**Exercise details:**
Return only the lines from the top of the data down to the one that holds "COL = S.collection", both included, without any pictures.

**Dataset extract:**
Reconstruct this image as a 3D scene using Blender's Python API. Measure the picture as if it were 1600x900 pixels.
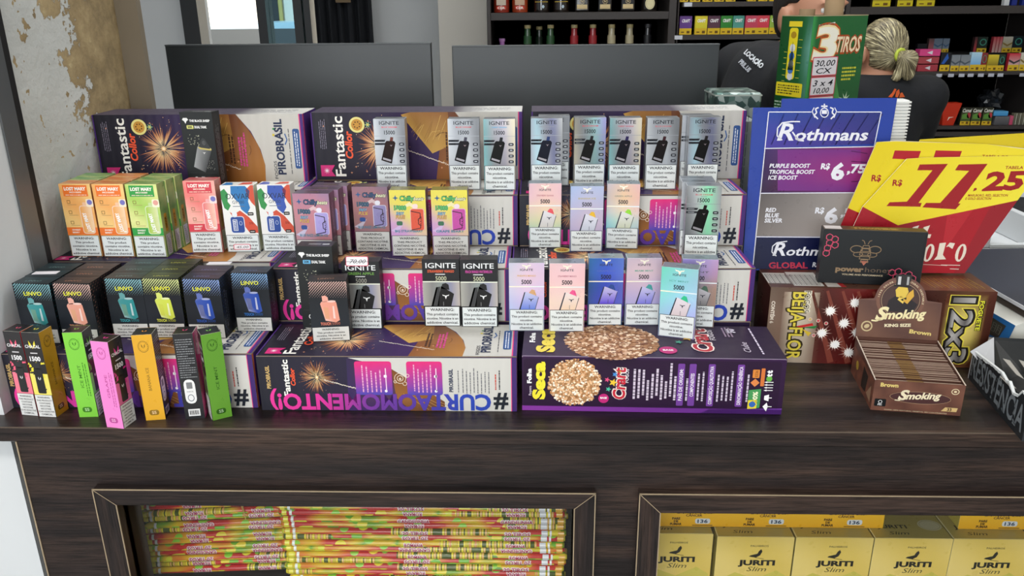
import bpy, bmesh, math, random
import numpy as np
from mathutils import Vector, Matrix
from mathutils.bvhtree import BVHTree
R = math.radians
for o in list(bpy.data.objects): bpy.data.objects.remove(o)
S = bpy.context.scene
COL = S.collection

# ---------------------------------------------------------------- camera
FPX = 1250.0
cd = bpy.data.cameras.new('camera'); cd.sensor_width = 36; cd.lens = FPX/1600*36; cd.clip_start = .02; cd.clip_end = 200
cam = bpy.data.objects.new('camera', cd); COL.objects.link(cam); S.camera = cam
CR = Matrix.Rotation(R(1.75), 3, 'Z') @ Matrix.Rotation(R(90-19.35), 3, 'X') @ Matrix.Rotation(R(-.53), 3, 'Z')
CP = Vector((0, 0, 1.52))
cam.matrix_world = Matrix.Translation(CP) @ CR.to_4x4()
# ---------------------------------------------------------------- world, lights, exposure
W = bpy.data.worlds.new('world'); S.world = W; W.use_nodes = True
bg = W.node_tree.nodes['Background']; bg.inputs[0].default_value = (.80, .90, 1, 1); bg.inputs[1].default_value = .62
def area(name, loc, rot, sx, sy, power, col=(1, 1, 1)):
    l = bpy.data.lights.new(name, 'AREA'); l.shape = 'RECTANGLE'; l.size = sx; l.size_y = sy; l.energy = power; l.color = col
    o = bpy.data.objects.new(name, l); COL.objects.link(o); o.location = loc; o.rotation_euler = rot; return o
area('ceiling_light', (-.5, -.5, 2.85), (R(-12), 0, 0), 1.6, .5, 44, (1, .97, .92))
area('ceiling_light', (.4, 1.6, 2.85), (0, 0, 0), 1.8, .4, 26, (.93, .97, 1))
area('ceiling_light', (.8, 3.0, 2.85), (0, 0, 0), 2.4, .3, 20, (1, .96, .9))
area('shop_front_daylight', (-1.0, -3.6, 1.9), (R(90), 0, 0), 3.2, 1.8, 118, (.95, .98, 1))
sun = bpy.data.lights.new('sun', 'SUN'); sun.energy = 13; sun.angle = R(1); sun.color = (1, .96, .88)
so = bpy.data.objects.new('sun', sun); COL.objects.link(so); so.rotation_euler = (R(28), R(-12), 0)
S.view_settings.view_transform = 'Standard'; S.view_settings.look = 'None'; S.view_settings.gamma = 1
S.view_settings.exposure = -0.1
S.cycles.max_bounces = 8; S.cycles.diffuse_bounces = 3; S.cycles.glossy_bounces = 3; S.cycles.transmission_bounces = 6; S.cycles.transparent_max_bounces = 8

# ---------------------------------------------------------------- pixel -> world point on a known plane
def ray(x, y): return CR @ Vector(((x-800)/FPX, (450-y)/FPX, -1))
def atz(x, y, z): r = ray(x, y); return CP + r*((z-CP.z)/r.z)
def aty(x, y, Y): r = ray(x, y); return CP + r*((Y-CP.y)/r.y)
def atx(x, y, X): r = ray(x, y); return CP + r*((X-CP.x)/r.x)
def proj(p):
    q = CR.transposed() @ (p-CP); return 800+FPX*q.x/-q.z, 450-FPX*q.y/-q.z
def onplane(x, y, p, n): r = ray(x, y); return CP + r*((p-CP).dot(n)/r.dot(n))

# ---------------------------------------------------------------- materials
def lin(c):
    if isinstance(c, str):
        c = c.lstrip('#'); c = tuple(int(c[i:i+2], 16)/255 for i in (0, 2, 4))
    return tuple(x/12.92 if x <= .04045 else ((x+.055)/1.055)**2.4 for x in c[:3])
MATS = {}
class NT:
    def __init__(s, name):
        s.m = bpy.data.materials.new(name); s.m.use_nodes = True; s.t = s.m.node_tree; s.b = s.t.nodes['Principled BSDF']; s.o = s.t.nodes['Material Output']
    def n(s, ty, **kw):
        q = s.t.nodes.new(ty)
        for k, v in kw.items():
            if k.startswith('i_'):
                key = k[2:]; key = int(key) if key.isdigit() else key.replace('_', ' ')
                q.inputs[key].default_value = v
            else: setattr(q, k, v)
        return q
    def l(s, a, b): s.t.links.new(a, b)
    def ramp(s, fac, stops, interp='LINEAR'):
        r = s.n('ShaderNodeValToRGB'); e = r.color_ramp; e.interpolation = interp
        while len(e.elements) < len(stops): e.elements.new(.5)
        for i, (p, c) in enumerate(stops): e.elements[i].position = p; e.elements[i].color = (*lin(c), 1)
        s.l(fac, r.inputs[0]); return r.outputs[0]
def printmat(name, rough=.45, metal=0, ribs=0, coat=0, mottled=.04, spec=.5):
    t = NT(name); a = t.n('ShaderNodeAttribute', attribute_name='Col')
    tc = t.n('ShaderNodeTexCoord'); no = t.n('ShaderNodeTexNoise', i_Scale=60.0); t.l(tc.outputs['Object'], no.inputs['Vector'])
    mp = t.n('ShaderNodeMapRange'); mp.inputs['To Min'].default_value = rough-mottled*2; mp.inputs['To Max'].default_value = rough+mottled*2
    t.l(no.outputs[0], mp.inputs[0]); t.l(mp.outputs[0], t.b.inputs['Roughness'])
    t.l(a.outputs['Color'], t.b.inputs['Base Color'])
    t.b.inputs['Metallic'].default_value = metal; t.b.inputs['Coat Weight'].default_value = coat; t.b.inputs['Specular IOR Level'].default_value = spec
    if ribs:
        wv = t.n('ShaderNodeTexWave', i_Scale=ribs, bands_direction='X'); t.l(tc.outputs['Object'], wv.inputs['Vector'])
        bp = t.n('ShaderNodeBump', i_Strength=.35, i_Distance=.0008); t.l(wv.outputs[0], bp.inputs['Height']); t.l(bp.outputs[0], t.b.inputs['Normal'])
    else:
        n2 = t.n('ShaderNodeTexNoise', i_Scale=25.0); t.l(tc.outputs['Object'], n2.inputs['Vector'])
        bp = t.n('ShaderNodeBump', i_Strength=.12, i_Distance=.002); t.l(n2.outputs[0], bp.inputs['Height']); t.l(bp.outputs[0], t.b.inputs['Normal'])
    MATS[name] = t.m; return t.m
CARD = printmat('printed_card', .42, spec=.3); GLOSS = printmat('glossy_card', .3, spec=.4); CORR = printmat('corrugated_card', .5, ribs=22, spec=.3)
FOIL = printmat('silver_foil_card', .32, metal=.7); HOLO = printmat('rainbow_foil_card', .3, metal=.25); PAPER = printmat('paper', .7, spec=.2); PLAST = printmat('plastic', .35)
SHELFM = printmat('shelf_laminate', .5); DECK = printmat('wrapped_tube', .22, coat=.4)
def simple(name, col, rough=.5, metal=0, noise=0, nscale=8.0, bump=0, emit=0, **k):
    t = NT(name); tc = t.n('ShaderNodeTexCoord'); no = t.n('ShaderNodeTexNoise', i_Scale=nscale, i_Detail=6.0); t.l(tc.outputs['Object'], no.inputs['Vector'])
    c = lin(col); mx = t.n('ShaderNodeMix', data_type='RGBA')
    mx.inputs[6].default_value = (*[x*(1-noise) for x in c], 1); mx.inputs[7].default_value = (*[min(1, x*(1+noise)) for x in c], 1)
    t.l(no.outputs[0], mx.inputs[0]); t.l(mx.outputs[2], t.b.inputs['Base Color'])
    t.b.inputs['Roughness'].default_value = rough; t.b.inputs['Metallic'].default_value = metal
    if bump:
        bp = t.n('ShaderNodeBump', i_Strength=bump, i_Distance=.01); t.l(no.outputs[0], bp.inputs['Height']); t.l(bp.outputs[0], t.b.inputs['Normal'])
    MATS[name] = t.m; return t.m
def woodmat(name, axis='x', dark=1.0):
    t = NT(name); tc = t.n('ShaderNodeTexCoord'); mp = t.n('ShaderNodeMapping')
    sc = {'x': (1.0, 14, 14), 'z': (14, 14, 1.0)}[axis]; mp.inputs['Scale'].default_value = sc
    t.l(tc.outputs['Object'], mp.inputs['Vector'])
    n1 = t.n('ShaderNodeTexNoise', i_Scale=1.6, i_Detail=8.0, i_Roughness=.62, i_Distortion=.4); t.l(mp.outputs[0], n1.inputs['Vector'])
    mp2 = t.n('ShaderNodeMapping'); mp2.inputs['Scale'].default_value = tuple(9*v if v > 2 else 5.0 for v in sc); t.l(tc.outputs['Object'], mp2.inputs['Vector'])
    n2 = t.n('ShaderNodeTexNoise', i_Scale=3.0, i_Detail=4.0, i_Roughness=.7); t.l(mp2.outputs[0], n2.inputs['Vector'])
    c1 = t.ramp(n1.outputs[0], [(.3, '#181312'), (.44, '#272020'), (.54, '#382c28'), (.68, '#503e35')])
    c2 = t.ramp(n2.outputs[0], [(.36, '#484848'), (.58, '#ffffff')])
    mx = t.n('ShaderNodeMix', data_type='RGBA', blend_type='MULTIPLY'); mx.inputs[0].default_value = .75
    t.l(c1, mx.inputs[6]); t.l(c2, mx.inputs[7]); t.l(mx.outputs[2], t.b.inputs['Base Color'])
    t.b.inputs['Roughness'].default_value = .38; t.b.inputs['Specular IOR Level'].default_value = .35
    bp = t.n('ShaderNodeBump', i_Strength=.15, i_Distance=.002); t.l(n2.outputs[0], bp.inputs['Height']); t.l(bp.outputs[0], t.b.inputs['Normal'])
    MATS[name] = t.m; return t.m
WOOD = woodmat('dark_wood_grain', 'x'); WOODV = woodmat('dark_wood_grain_upright', 'z')
M_black = simple('black_gap', '#0c0c0e', .6)
M_edge2 = simple('counter_edge_wear', '#54463a', .6, noise=.35, nscale=30)
M_edge = simple('worn_edge', '#a08e74', .6, noise=.3, nscale=40)
M_white = simple('white_wall_paint', '#d3d6d8', .7, noise=.06, nscale=3, bump=.08)
M_cream = simple('cream_wall_paint', '#ddd8ce', .7, noise=.06, nscale=3, bump=.08)
M_steel = simple('grey_metal', '#6d7072', .4, .5, noise=.1)
M_panel = simple('dark_grey_panel', '#34383a', .38, noise=.05)
M_ptrim = simple('panel_edge', '#4c5052', .5)
M_curt = simple('dark_curtain', '#1d2026', .9, noise=.3, nscale=5, bump=.1)
M_frame = simple('black_door_frame', '#15181c', .4)
M_floor = simple('floor_tile', '#8d8a84', .4, noise=.05)
M_ceil = simple('ceiling_white', '#d8d8d6', .8)
M_shelf = simple('dark_shelf_laminate', '#35302f', .5, noise=.1)
M_shback = simple('black_shelf_back', '#0a0a0c', .7)
M_kraft = simple('kraft_cardboard', '#a58a68', .8, noise=.12, nscale=30)
M_skin = simple('skin', '#b98468', .5, noise=.05)
M_shirt = simple('black_tshirt', '#16181d', .85, noise=.25, nscale=12, bump=.5)
M_jeans = simple('dark_trousers', '#1b1f2a', .85, noise=.2)
M_dhair = simple('dark_brown_hair', '#1d1512', .6, noise=.3, nscale=50)
M_whitepl = simple('white_plastic', '#e4e4e0', .35)
def glassmat(name, tint, gl=.12):
    t = NT(name); tr = t.n('ShaderNodeBsdfTransparent'); tr.inputs[0].default_value = (*tint, 1)
    g = t.n('ShaderNodeBsdfGlossy', i_Roughness=.03); lw = t.n('ShaderNodeLayerWeight', i_Blend=.5); pw_ = t.n('ShaderNodeMath', operation='POWER'); t.l(lw.outputs['Facing'], pw_.inputs[0]); pw_.inputs[1].default_value = 4; ml = t.n('ShaderNodeMath', operation='MULTIPLY_ADD'); t.l(pw_.outputs[0], ml.inputs[0]); ml.inputs[1].default_value = .8; ml.inputs[2].default_value = .03; mx = t.n('ShaderNodeMixShader')
    t.l(ml.outputs[0], mx.inputs[0]); t.l(tr.outputs[0], mx.inputs[1]); t.l(g.outputs[0], mx.inputs[2]); t.l(mx.outputs[0], t.o.inputs[0]); MATS[name] = t.m; return t.m
M_glass = glassmat('window_glass', (.96, .96, .95))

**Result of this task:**
Reconstruct this image as a 3D scene using Blender's Python API. Measure the picture as if it were 1600x900 pixels.
import bpy, bmesh, math, random
import numpy as np
from mathutils import Vector, Matrix
from mathutils.bvhtree import BVHTree
R = math.radians
for o in list(bpy.data.objects): bpy.data.objects.remove(o)
S = bpy.context.scene
COL = S.collection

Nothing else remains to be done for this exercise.